What does this move mean?
No longer will I start my Garden Bloggers' Bloom Day posts with "here in my zone 5b garden".
Instead, I'll say "here in my zone 6a garden".
No longer will I say "oh, shoot" when I see that a plant is only hardy to zone 6.
Instead, I'll say, "Hmmm, maybe I'll try that in my garden".
Well, truth be told, if I really wanted a plant before this new map came out, and the plant was listed as only hardy to zone 6, I might have tried it in the past and hoped for the best. Now I'll just be trying it with perhaps a bit more confidence that it won't die off in the winter and plan for the best.
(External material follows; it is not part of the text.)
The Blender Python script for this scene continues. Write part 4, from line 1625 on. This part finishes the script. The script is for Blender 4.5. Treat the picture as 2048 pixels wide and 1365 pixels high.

But otherwise, not much has changed. Admittedly, zone 5b is just a few miles, maybe 20 miles, north of me, so I don't feel like I am solidly in zone 6a. I feel like I am just provisionally in zone 6a until I try a few more zone 6 plants and see how they fair.
After a few years, if those zone 6a plants do well, I'll consider this move to be more official.
Now, where are those catalogs? I need to start looking at those "hardy only to zone 6a" plants. I want to try a whole bunch of them and maybe make this zone 6a move feel a bit more official, as soon as possible, in a few years.